Допросы велись только по ночам. Многие всю ночь. На измор. Но — сидя.
Через месяц меня как «отработанного» перевели в Бутырки, в такую же камеру, в какой я побывал пять лет назад. Нары теперь были двухэтажные. Часть заключенных спала прямо на цементном полу, некоторые — без всяких подстилок. В камере при мне было от 60 до 80 человек; среди них несколько профессоров, преимущественно технических специальностей, не меньше пятидесяти инженеров и немного военных, писателей, артистов. Недаром тюрьмы в то время именовались остряками «домами отдыха инженеров и техников». Уголовников не было совсем. После внутренней тюрьмы здесь было шумно и весело. Каждый вечер устраивались какие-нибудь доклады, поэты читали стихи, писатели рассказывали, артисты изображали и даже негромко пели.
Клопы нас не беспокоили, а вшей мы и вовсе не знали.
Голодных не было. Многие получали передачи; подкармливали тех, кто их был лишен.
Почти все заключенные того времени быстро сдавались на следствии и подписывали обвинения.
И был ли смысл бороться?
Все очень хорошо усвоили уроки Шахтинского и Рамзинского процессов: уцелеть можно, только оговорив себя и других. Кто пытается сохранить свое достоинство — погибает. Никто не обманывался насчет истинной цены этих признаний. Некоторые переживали свое падение трагически; большинство махнуло рукой на этическую сторону вопроса: против рожна не попрешь!
По-видимому, разномыслящая, немного анархическая и не привыкшая к дисциплине интеллигенция стояла кому-то поперек горла.
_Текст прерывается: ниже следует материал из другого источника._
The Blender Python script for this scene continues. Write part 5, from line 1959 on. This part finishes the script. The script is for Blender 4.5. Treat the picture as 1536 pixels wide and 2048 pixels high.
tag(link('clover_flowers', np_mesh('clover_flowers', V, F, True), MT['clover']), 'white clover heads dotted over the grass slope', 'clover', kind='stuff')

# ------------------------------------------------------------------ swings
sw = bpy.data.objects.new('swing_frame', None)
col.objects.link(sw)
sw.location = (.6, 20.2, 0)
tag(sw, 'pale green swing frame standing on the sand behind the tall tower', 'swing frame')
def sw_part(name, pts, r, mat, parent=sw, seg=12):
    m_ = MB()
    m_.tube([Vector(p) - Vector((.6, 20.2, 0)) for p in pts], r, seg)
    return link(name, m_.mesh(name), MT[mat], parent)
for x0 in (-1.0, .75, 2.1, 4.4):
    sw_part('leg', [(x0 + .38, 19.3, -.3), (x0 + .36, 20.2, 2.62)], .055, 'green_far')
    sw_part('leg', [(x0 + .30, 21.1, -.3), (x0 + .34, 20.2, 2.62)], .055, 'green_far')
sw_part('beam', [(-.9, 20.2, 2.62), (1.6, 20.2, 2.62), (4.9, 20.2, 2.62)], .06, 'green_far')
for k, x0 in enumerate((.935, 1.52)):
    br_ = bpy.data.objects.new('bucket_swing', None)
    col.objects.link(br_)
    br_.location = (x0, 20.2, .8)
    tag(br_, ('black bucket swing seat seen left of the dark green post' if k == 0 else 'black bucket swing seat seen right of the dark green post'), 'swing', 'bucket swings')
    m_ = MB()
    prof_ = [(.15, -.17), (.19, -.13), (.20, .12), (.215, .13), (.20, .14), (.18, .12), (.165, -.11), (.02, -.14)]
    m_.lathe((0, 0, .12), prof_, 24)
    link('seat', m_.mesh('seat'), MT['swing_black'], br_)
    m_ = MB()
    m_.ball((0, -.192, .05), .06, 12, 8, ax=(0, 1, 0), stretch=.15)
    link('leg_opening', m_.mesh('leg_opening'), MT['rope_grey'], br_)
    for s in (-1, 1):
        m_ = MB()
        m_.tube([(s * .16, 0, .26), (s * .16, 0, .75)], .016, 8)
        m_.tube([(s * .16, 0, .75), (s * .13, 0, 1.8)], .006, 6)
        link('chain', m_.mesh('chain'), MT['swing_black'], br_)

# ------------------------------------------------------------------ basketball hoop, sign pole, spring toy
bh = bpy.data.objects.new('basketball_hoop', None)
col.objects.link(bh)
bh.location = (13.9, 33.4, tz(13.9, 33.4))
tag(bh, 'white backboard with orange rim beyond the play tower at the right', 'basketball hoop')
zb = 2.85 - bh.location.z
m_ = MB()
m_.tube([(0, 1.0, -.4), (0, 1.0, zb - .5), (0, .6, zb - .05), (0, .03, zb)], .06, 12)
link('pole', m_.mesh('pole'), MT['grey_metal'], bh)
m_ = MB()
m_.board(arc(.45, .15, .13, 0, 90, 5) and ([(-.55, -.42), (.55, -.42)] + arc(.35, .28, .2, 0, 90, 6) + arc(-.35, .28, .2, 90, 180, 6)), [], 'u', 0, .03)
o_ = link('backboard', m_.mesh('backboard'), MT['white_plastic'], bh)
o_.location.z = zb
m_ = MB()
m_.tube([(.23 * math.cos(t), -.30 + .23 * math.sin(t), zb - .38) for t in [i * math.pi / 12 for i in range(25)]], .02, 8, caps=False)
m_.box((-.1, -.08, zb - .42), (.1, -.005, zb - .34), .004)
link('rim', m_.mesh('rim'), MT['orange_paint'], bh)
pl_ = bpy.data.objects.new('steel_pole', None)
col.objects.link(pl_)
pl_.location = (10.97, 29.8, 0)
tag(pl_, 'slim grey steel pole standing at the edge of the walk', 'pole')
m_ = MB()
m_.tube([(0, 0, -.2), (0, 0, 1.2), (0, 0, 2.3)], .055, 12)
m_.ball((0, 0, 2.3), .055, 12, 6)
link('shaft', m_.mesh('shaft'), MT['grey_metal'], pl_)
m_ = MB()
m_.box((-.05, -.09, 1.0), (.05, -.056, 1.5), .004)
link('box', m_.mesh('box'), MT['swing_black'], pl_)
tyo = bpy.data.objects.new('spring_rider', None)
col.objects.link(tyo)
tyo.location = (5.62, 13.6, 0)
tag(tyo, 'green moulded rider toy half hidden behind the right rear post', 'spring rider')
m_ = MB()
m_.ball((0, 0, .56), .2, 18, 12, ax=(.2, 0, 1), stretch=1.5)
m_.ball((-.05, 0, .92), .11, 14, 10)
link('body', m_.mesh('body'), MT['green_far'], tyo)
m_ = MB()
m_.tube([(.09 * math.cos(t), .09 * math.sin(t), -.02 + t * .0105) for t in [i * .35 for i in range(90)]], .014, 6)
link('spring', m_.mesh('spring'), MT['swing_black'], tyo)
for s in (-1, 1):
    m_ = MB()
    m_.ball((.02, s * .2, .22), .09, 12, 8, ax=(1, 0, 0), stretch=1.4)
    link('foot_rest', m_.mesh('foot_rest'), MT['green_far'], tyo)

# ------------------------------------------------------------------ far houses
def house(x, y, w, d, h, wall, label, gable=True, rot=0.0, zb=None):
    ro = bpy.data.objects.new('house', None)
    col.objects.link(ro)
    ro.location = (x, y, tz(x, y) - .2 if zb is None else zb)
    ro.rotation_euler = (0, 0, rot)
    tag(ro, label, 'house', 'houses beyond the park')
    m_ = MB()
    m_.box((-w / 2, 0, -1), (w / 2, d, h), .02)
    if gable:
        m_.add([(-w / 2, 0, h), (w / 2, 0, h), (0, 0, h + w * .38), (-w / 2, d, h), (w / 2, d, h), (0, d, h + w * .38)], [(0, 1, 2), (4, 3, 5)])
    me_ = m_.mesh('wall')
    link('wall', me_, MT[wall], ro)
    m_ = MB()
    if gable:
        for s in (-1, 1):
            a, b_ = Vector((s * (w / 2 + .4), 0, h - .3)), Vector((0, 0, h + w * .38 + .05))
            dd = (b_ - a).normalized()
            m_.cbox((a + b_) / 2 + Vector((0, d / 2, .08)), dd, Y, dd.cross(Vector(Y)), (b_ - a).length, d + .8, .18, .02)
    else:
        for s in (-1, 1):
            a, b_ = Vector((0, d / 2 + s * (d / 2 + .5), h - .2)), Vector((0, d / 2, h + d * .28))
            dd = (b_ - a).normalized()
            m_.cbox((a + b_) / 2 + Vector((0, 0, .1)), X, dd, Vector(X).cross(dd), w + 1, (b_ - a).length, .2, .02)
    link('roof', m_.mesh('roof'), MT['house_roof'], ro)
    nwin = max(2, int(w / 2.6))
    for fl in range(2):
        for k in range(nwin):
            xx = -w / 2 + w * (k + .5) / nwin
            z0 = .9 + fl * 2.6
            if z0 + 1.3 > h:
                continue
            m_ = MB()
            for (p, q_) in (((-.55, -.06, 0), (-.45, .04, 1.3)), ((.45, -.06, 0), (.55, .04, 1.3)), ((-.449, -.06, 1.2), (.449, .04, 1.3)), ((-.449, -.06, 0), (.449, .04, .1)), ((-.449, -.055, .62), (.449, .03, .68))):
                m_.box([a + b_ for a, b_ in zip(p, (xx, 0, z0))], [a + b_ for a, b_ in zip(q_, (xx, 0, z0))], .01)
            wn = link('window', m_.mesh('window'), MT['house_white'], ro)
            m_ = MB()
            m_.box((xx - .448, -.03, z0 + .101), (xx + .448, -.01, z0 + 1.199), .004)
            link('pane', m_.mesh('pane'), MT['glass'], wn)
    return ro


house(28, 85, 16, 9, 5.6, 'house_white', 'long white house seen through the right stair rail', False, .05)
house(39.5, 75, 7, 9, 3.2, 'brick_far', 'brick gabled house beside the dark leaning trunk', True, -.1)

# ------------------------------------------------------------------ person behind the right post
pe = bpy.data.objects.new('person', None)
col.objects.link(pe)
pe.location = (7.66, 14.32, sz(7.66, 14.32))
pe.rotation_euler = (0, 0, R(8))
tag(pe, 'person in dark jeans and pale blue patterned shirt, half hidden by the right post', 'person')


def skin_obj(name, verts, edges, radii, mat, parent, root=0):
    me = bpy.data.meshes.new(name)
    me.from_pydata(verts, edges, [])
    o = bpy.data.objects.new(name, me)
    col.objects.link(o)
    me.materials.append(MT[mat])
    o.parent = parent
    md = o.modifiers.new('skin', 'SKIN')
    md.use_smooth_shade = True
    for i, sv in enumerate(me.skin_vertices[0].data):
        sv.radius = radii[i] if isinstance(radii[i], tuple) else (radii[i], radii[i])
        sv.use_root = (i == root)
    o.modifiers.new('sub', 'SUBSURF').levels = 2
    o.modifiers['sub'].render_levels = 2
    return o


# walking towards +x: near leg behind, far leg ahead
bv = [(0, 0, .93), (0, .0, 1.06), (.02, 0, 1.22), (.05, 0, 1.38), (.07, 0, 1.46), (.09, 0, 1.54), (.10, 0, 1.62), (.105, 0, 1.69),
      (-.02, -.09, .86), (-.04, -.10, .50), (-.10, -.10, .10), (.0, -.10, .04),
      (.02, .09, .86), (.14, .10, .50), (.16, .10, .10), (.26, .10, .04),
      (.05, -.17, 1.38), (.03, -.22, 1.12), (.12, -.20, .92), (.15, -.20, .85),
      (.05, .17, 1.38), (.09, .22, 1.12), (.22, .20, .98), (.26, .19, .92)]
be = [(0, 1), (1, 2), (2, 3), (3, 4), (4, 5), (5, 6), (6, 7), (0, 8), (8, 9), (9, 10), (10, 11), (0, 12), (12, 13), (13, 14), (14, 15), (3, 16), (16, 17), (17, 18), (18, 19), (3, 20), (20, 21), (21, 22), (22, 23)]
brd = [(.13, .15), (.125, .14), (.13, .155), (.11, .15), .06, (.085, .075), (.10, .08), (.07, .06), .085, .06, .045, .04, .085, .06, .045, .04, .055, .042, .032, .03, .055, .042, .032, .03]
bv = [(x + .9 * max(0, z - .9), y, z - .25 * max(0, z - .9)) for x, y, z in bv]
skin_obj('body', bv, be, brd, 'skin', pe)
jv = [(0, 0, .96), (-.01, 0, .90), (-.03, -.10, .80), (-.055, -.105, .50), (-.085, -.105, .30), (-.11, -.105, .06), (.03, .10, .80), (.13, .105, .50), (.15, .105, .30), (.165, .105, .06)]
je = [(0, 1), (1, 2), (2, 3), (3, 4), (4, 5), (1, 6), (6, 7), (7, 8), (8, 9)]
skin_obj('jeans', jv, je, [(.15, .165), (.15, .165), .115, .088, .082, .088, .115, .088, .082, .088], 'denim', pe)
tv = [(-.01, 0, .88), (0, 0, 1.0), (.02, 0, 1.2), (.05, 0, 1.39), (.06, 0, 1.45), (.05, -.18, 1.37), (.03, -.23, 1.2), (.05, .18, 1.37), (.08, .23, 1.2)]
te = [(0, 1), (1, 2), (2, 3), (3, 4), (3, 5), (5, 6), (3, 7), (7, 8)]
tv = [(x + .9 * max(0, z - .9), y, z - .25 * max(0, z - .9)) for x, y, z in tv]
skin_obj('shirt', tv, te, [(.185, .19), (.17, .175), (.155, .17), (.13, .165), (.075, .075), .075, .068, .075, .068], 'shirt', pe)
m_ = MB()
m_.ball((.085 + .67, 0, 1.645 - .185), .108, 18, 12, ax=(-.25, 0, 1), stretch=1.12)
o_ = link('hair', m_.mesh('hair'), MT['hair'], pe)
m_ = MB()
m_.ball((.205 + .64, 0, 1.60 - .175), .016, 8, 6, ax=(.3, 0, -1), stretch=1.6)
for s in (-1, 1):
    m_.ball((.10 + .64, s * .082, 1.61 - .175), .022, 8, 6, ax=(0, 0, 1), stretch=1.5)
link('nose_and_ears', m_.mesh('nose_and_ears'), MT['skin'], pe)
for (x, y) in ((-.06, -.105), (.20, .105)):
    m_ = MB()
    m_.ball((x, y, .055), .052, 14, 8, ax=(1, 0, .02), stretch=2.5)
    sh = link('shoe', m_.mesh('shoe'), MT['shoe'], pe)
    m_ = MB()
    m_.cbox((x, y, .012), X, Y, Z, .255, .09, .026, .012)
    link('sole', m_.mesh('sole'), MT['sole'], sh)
Ее нужно было уничтожить физически или морально, дискредитировать, лишить давнего ореола передовой части народа.
Я не захотел стать на проторенную дорожку и был наказан: получил расстрел с заменой десятью годами и «центральный запрет». Значение этого термина выяснилось только впоследствии.
На все про все потребовалось около 4-х месяцев.
Только в конце апреля мы оказались в поезде, мчавшем нас в Соловки.
Ехать было очень удобно. Этап разместили не в специальных арестантских «столыпинских» вагонах, а, по «нехватке последних, — в обычных классных. Только окна были взяты в решетки, да в тамбурах стояли часовые.
У каждого была своя полка, еды вдоволь, народ очень хороший.
Я не знал своих однодельцев да и не желал их разыскивать и примкнул к группе морских офицеров, тоже высланных в Соловки. Народ все умный, бывалый, интересный!
Среди них меня особенно привлекали двое: высокий лейтенант Ростовцев, с голландской бородкой, даже в этапных условиях сохранивший почти элегантную внешность, чудесный собеседник, знаток истории морских сражений. Он ко всему относился с веселым скептизмом, хорошо рассказывал исторические анекдоты, в частности, как Нельсон, не желая отступать перед флотом противника, приставил трубку к слепому глазу и воскликнул: «Клянусь святым Патриком, я не вижу врага!» Во всем поведении и жизненной философии Ростовцева было что-то, вызывающее в памяти этот эпизод. Другой — Романов, худощавый, не очень сразу заметный, с карими спокойными глазами, лет сорока, преподаватель морского училища. Редко бывают более образованные, по-настоящему интеллигентные люди. Изъездил он полсвета, обо всем судил спокойно, широко, как будто слегка над событиями. К ним примкнул, хотя первое время робел и стеснялся, простодушный и привлекательный своей молодой застенчивостью матрос Жогин, где-то о чем-то неудачно высказавшийся и получивший, как и все, облыжно свои десять лет. Мы долго жили «коммуной» и только в Соловках попали сначала в разные бараки, а потом на разные острова.
Противоположность морякам являл собой пехотный командир Чеботарев. Полный, молодой, лет тридцати с небольшим, он часто подсаживался ко мне, охал, даже плакал и говаривал:
— Нам с вами особенно тяжело, — намекая на полученные нами «вышки».
Когда я пытался выяснить, что же именно его особенно удручает, то всегда оказывалось, что дело сводится к домашнему уюту и привычной обстановке. Он утешился почти сразу по прибытии в лагерь: стал одним из командиров охраны, растолстел, грустить перестал и с простыми заключенными обращался без снисхождения. Меня при встрече не узнал.
В начале мая мы были уже на Кемском пересыльном пункте, Кемперпункте, по-лагерному.
Пункт имел все существенные признаки концлагеря: вышки с часовыми по углам, колючая проволока вокруг, внутри большие дощатые бараки рядами: внутри бараков — сплошные двухэтажные нары. Одним только Кемперпункт отличался от настоящего лагеря: большой текучестью населения. Все время прибывали новые партии заключенных, разъезжались на места старые.
Лагерь был расположен на голых, плоских, серых, местами поросших вереском скалах. Местность унылая, угрюмая, однообразная. Рядом за проволокой, в изумительной, особенной северной красоте расстилалось Белое море. В одном месте, в просвете между бараками, видна была уходящая в мглистую даль его какая-то до странности белесая, таинственная и до боли в сердце чарующая красота.